August Glen-James, editor
His whole proceedings, for the last year and a half, rests upon the assumption that all who are not knaves are fools. And if we except the “Copperheads,” he has too much ground for his conclusion. A man who imagines that the Union can be restored by war, is fairly an object for the sympathy of intelligent men. We may pity while we deplore his simplicity.
It is not much that we shall say about Mr. Lincoln’s message, and the thing he calls an “amnesty.” It is not deserving of a respectful notice from any man who respects himself, and loves his country. His terms of “amnesty” are such as no man of honor can accept, and as none but a demagogue and knave would offer. The oath he prescribes not only requires every southern man to swear that he will faithfully support all the emancipation proclamations, passed and to come, but he shall devote to death, to the Abolition gibbet, all his leaders, all his companions in arms, above the rank of captain. If there is one man in the South who would not sooner die than accept such terms, he is fit only for the companionship of the basest of men. And if there is a human being in the North who can restrain his contempt for the wretch who deliberately insults a whole people with an offer of such degrading terms, in the name of an “amnesty,” he, too, is an abettor of assassination and theft. . . . It simply says to the people of the South, you consent to let your negroes run, to give up all your property, and turn States’ evidence against your companions and friends, and come over and join us Abolitionists, and help us murder and rob your neighbors, then you shall have our gracious pardon. That is Mr. Lincoln’s “amnesty.” Such amnesty as the hawk offers to the dove, the wolf to the lamb, the highway man to his victim.
This message and proclamation ends all chance of controversy about the designs of the Administration in the prosecution of the war. It proves what far-seeing men have said from the beginning, that it is war for the negro, with disunion for its inevitable result. It shuts the door and bolts it against the return of the southern States to the fold of the Union. It says to them, you shall never, never, never come back, except as paupers, or the pensioned assassins of your companions and neighbors. Thank God this message and proclamation drops all disguises. The cloven foot, long sneakingly hid under the stolen robes of patriotism, is here, at last, thrust boldly out into the very face and eyes of that non-descript style of politicians called the “War Democracy,” with this hieroglyphic pronunciamento blazing at them. No more dodging and fault-finding about the manner of conducting the war. If you are for it at all, you must be for it not to restore the Union as it was, but to abolish slavery. There is no war for the restoration of the Union, and you must take the war for its objects, or reject it for its objects.
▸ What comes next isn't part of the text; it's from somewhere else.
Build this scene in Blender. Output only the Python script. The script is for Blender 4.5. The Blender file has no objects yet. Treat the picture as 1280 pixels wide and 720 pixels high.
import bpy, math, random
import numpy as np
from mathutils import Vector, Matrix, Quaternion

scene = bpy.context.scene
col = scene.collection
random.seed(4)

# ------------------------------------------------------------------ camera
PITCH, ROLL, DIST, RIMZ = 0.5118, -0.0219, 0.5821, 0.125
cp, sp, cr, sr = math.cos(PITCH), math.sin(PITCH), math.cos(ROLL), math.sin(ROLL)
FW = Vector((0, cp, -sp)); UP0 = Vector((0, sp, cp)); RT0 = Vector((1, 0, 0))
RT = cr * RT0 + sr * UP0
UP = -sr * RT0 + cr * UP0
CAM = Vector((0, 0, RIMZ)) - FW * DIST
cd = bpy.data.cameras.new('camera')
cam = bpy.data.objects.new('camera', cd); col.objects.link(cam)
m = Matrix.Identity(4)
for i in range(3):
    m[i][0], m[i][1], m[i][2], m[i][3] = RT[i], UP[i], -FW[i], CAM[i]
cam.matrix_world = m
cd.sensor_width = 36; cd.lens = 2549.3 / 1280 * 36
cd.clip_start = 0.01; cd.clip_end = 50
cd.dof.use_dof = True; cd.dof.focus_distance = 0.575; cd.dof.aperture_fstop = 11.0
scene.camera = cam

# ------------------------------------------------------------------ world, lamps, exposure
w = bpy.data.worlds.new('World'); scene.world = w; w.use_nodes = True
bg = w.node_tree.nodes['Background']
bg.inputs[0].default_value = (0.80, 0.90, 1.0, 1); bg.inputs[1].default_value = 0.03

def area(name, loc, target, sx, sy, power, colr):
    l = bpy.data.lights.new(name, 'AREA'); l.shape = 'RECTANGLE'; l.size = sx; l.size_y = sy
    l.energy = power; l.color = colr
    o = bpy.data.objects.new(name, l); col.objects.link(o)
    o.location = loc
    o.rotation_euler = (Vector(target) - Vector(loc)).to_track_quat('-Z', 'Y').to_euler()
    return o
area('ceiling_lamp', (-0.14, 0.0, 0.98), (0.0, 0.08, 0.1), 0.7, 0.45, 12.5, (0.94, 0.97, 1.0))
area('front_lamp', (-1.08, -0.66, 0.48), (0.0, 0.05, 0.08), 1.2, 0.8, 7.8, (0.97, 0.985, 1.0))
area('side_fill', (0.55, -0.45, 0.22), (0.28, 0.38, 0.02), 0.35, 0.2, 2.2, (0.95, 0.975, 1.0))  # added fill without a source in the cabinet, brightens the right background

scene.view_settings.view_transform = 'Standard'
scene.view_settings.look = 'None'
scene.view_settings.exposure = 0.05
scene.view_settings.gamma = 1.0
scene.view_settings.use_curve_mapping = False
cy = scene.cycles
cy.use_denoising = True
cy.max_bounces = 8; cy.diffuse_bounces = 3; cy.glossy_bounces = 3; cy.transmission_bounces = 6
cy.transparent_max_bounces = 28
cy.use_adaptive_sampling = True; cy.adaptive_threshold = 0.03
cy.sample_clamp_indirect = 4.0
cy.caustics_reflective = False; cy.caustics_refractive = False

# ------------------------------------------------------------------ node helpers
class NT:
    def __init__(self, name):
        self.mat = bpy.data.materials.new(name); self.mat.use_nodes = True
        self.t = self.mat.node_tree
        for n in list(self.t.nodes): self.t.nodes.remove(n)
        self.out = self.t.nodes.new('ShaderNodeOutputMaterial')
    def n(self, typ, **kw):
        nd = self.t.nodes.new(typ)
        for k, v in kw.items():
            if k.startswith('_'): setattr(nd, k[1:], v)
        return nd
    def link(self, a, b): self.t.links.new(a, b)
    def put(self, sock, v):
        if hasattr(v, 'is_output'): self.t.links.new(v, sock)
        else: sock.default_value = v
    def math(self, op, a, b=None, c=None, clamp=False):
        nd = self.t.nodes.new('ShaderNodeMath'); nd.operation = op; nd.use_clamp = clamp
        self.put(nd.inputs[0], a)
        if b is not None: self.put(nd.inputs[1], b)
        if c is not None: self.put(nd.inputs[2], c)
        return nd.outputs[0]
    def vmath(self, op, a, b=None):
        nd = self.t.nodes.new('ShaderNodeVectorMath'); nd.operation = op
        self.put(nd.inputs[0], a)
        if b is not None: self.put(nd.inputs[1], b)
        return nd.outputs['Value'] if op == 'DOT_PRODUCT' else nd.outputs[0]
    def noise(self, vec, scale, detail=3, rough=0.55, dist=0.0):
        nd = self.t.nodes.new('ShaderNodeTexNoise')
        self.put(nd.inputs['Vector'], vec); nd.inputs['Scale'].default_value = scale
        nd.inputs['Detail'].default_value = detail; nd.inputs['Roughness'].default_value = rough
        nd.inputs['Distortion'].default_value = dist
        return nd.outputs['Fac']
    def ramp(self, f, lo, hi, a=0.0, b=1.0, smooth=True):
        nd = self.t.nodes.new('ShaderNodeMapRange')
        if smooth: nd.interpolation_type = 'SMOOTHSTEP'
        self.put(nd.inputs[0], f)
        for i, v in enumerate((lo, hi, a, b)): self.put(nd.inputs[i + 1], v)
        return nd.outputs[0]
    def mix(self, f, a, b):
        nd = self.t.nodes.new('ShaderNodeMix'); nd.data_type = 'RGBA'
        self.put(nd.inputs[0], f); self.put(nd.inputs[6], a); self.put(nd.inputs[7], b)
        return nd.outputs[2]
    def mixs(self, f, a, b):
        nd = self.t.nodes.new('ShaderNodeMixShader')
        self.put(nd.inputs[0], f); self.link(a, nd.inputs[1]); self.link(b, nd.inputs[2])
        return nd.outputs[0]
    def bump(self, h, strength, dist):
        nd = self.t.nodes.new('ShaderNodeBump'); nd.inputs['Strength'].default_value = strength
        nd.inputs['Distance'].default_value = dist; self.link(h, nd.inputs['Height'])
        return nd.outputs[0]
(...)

All this is impudent, but honest. Though Mr. Lincoln meant it not for honesty. From the depths of his shallowness he imagined that he was playing the cunningest trick of all the games of charlitanery (sic) that have distinguished his Administration. He has adopted a theory implying an immense confidence in the gullibility of the northern people. His whole proceedings, for the last year and a half, rests upon the assumption that all who are not knaves are fools. And if we except the “Copperheads,” he has too much ground for his conclusion. A man who imagines that the Union can be restored by war, is fairly an object for the sympathy of intelligent men. We may pity while we deplore his simplicity. But the time for pity is passed now. This message ends the dispensation to which pity belongs, and begins an era in which infamy and eternal shame attach to every man who gives further aid or comfort to the bloody measures of Mr. Lincoln’s administration. Support not, help not, from this time forward must be the watch-word of every man who is not an Abolition disunionist. Mr. Lincoln has run up his black banner so high that none can fail to see it. The New York World, one of the most persistent war papers in the United States, says of this document:
“It is a proposition which the South will feel that it cannot accept without a degree of voluntary self-degradation which every southerner of spirit and character will regard as worse than death.”
It might have truthfully added, that there is not one man of honor in the United States who would not, in his heart, despise a southerner who should accept so degrading a proposition. A proposition which is alike degrading to North and South, because it strikes at a principle that is held sacred by all honorable men everywhere. It was meant to insult the whole people of the South. It is a characteristic jibe of Abolitionism, intended to drive men already goaded to madness, to deeper, to unappeasable, desperation.
After this Message and Proclamation, there is no longer left a vestige of hope for the Union, except it be in the immediate and determined action of the Democratic party in a tremendous counter Proclamation. The South must be convinced that the great Democratic party of the North is itself again—is back upon the old platform of principle, embraced in the Kentucky and Virginia resolutions of 1798, on which it firmly, triumphantly stood, in every campaign, up to the breaking out of this Abolition revolution, before it will be possible for her to entertain a proposition to return. How do we ask her to come back, where there are none to welcome her, except with hearts of hate and hands of blood? On terms that devote her people to death, her property to annihilation, and her States to obliteration? Let us pray Almighty God that she never will come back on such accursed ground as that. If these are the only terms offered, then her battles are ours! Her cause is ours, for it is the cause of self-government, of liberty, of humanity, and of State sovereignty, recognized and claimed by every State in the Union, and which is the solid foundation of the Federal Government itself. If the Democratic party does not immediately and defiantly separate itself from all support of this war of Abolition and State annihilization (sic), then farewell the Union, and farewell liberty in the North, if not in the South.